Tekrar toprak yığınına gidiyoruz ve bu kez arkeologlar bir kürek getirerek, Kıbrıslırum “kayıp” yakınlarının kazmış olduğu noktayı kazıyorlar…
Ortaya bir kemik çıkıyor, “kayıp” yakınlarının “kemik bulduk ve gömdük” dedikleri noktada…
Bunun bir inek kemiği olduğu anlaşılıyor…
Arkeolog Yorgos kazmaya devam ediyor usulca ve ineğin omurga parçaları çıkmaya başlıyor…
Bunları tekrar gömüp örtüyorlar…
BUGÜN TÜMÜYLE KAZILACAK…
Kallis, bu noktanın bugün (4 Ocak 2017 Çarşamba) tümüyle kazılmasını öneriyor arkeologlara – böylece “kayıp” yakınlarının içi de rahat edebilecek – buraya büyük olasılık bir inek gömülmüş ancak burası gerçekten de bazı “kayıplar”ın gömülmüş olduğu noktaysa, kazının sonunda bu da anlaşılacak.
Okurumuzun yeğeni de geliyor ve bir süre önce bu bölgeye bir ineğin gömülmüş olduğunu hatırladığını söylüyor…
Zaten bütün bu bölgede pek çok hayvan kemiği var – bunlara etrafta rastlıyoruz…
Okuruma göstermiş olduğu insani duyarlılık için çok teşekkür ediyoruz ve Kalkanlı’dan (Kapudi) ayrılarak Lefkoşa’ya dönüyoruz.

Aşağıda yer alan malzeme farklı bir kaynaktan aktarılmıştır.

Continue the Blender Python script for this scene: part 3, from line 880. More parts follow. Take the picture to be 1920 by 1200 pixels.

Kayıplar Komitesi yetkililerine de bu konuda bizlere yardımcı oldukları için sonsuz teşekkürler…
KAZILARDA SON DURUM… KAZILARDA SON DURUM…
Yağışlar, kazıları etkiledi…
Kayıplar Komitesi’nin Kıbrıs’ın kuzeyinde ve güneyinde yürütmekte olduğu, “kayıplar”ın gömü yerlerinin aranmakta olduğu kazılar, yoğun yağışlar nedeniyle etkilenmiş bulunuyor.

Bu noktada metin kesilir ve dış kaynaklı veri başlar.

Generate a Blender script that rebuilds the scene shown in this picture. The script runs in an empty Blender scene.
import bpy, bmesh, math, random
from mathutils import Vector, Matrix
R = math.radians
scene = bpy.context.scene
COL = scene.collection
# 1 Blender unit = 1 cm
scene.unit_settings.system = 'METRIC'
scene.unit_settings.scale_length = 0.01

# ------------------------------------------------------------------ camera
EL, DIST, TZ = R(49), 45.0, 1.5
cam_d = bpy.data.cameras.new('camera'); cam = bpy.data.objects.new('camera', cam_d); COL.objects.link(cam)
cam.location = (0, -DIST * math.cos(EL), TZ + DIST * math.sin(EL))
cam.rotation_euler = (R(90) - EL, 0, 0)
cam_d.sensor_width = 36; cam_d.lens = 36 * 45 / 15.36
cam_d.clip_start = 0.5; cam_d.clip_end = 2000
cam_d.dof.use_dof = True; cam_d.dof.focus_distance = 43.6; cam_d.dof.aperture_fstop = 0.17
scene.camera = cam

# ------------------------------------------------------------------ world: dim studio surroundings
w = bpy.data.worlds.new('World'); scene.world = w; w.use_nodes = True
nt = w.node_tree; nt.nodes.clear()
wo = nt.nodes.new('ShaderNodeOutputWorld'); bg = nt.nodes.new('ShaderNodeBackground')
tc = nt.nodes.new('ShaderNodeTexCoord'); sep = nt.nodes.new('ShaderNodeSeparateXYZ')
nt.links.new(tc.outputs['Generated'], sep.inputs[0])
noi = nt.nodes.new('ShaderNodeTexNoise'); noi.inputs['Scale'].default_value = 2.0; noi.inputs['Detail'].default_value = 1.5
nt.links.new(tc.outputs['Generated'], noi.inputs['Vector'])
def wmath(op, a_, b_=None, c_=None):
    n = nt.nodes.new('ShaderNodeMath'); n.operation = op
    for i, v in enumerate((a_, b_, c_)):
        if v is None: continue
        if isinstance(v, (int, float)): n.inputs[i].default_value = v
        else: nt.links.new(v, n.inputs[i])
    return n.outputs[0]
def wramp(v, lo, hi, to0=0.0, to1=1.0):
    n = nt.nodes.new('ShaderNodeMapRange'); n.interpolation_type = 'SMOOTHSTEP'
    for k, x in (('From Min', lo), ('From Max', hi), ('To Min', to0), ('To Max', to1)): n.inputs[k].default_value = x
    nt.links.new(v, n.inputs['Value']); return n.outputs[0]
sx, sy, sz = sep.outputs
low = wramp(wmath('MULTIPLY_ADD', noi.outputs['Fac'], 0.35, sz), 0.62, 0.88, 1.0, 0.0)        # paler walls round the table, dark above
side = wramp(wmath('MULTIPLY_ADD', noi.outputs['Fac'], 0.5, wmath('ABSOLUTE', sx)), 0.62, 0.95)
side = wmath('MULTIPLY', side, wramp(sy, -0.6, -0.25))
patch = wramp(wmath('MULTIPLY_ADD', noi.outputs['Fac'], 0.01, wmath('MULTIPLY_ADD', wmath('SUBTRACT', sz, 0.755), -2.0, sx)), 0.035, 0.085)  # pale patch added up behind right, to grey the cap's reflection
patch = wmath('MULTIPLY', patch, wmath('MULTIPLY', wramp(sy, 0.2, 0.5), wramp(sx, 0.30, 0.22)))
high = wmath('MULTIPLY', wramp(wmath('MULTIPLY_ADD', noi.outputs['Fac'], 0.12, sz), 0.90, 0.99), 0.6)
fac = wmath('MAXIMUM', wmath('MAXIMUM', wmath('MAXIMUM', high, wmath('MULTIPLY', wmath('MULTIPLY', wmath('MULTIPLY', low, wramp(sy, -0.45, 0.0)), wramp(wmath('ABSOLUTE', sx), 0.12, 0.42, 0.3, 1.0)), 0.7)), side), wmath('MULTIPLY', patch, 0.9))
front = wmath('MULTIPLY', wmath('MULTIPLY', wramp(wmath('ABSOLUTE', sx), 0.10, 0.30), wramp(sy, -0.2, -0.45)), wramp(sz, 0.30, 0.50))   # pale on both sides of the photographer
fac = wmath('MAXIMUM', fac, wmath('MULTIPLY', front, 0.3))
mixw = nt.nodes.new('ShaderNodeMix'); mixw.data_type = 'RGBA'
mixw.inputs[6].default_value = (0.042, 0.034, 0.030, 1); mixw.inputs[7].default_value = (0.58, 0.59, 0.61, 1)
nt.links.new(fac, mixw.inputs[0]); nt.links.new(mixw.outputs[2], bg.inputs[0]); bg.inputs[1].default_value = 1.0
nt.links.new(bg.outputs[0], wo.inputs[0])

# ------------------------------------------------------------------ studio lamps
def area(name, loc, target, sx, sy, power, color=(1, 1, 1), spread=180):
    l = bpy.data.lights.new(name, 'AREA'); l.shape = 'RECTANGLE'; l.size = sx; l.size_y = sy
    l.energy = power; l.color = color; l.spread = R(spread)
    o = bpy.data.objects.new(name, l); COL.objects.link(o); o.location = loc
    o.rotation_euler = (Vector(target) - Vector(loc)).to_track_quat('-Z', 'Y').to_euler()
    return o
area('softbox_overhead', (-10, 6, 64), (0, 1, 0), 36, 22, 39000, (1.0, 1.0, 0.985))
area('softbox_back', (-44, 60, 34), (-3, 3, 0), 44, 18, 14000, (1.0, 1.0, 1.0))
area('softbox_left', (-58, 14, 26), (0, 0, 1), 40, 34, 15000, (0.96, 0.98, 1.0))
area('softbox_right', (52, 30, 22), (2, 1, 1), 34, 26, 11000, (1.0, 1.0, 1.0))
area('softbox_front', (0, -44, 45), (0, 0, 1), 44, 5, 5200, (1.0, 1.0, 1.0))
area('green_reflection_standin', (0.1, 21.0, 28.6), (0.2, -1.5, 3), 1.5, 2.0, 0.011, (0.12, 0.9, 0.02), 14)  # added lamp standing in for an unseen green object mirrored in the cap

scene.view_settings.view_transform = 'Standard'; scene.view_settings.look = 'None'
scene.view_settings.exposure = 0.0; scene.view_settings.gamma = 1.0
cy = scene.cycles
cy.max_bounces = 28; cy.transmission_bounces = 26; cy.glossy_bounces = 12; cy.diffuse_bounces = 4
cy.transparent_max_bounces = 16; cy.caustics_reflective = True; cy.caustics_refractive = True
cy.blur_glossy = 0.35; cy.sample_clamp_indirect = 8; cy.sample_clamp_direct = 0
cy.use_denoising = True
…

Kayıplar Komitesi Kıbrıslıtürk Üye Ofisi’nden aldığımız bilgiye göre, bazı kazılara birkaç günlüğüne ara verilirken, bazı kazılara devam ediliyor.
Ancak hava koşullarının düzelmesiyle birlikte, ara verilmiş olan kazılara da kalındığı yerden devam edilecek…
Buna göre Lapta’da, Omorfo’da, Ayios Dometios’ta (Metehan) ve Angastina’da (Aslanköy) yapılan kazılara yağışlar nedeniyle ara verildi.
Boğaz’da askeri bölgede yürütülmekte olan kazılara da yağışlar nedeniyle ara verilmiş bulunuyor.
Bu kazılara, birkaç gün içerisinde kalındığı yerlerden devam edilmesi bekleniyor.
Kayıplar Komitesi Kıbrıslıtürk Üye Ofisi’nin verdiği bilgiye göre kazılar Arçoz’da (Yiğitler), Pendaya’da (Yeşilyurt), Spatharigo’da (Ötüken) ve Kutrafa’da devam ediyor.
Kazı ekiplerinde bulunan tüm arkeologlarımıza, şirocularımıza ve diğer çalışanlara “Çok kolay gelsin” diyoruz.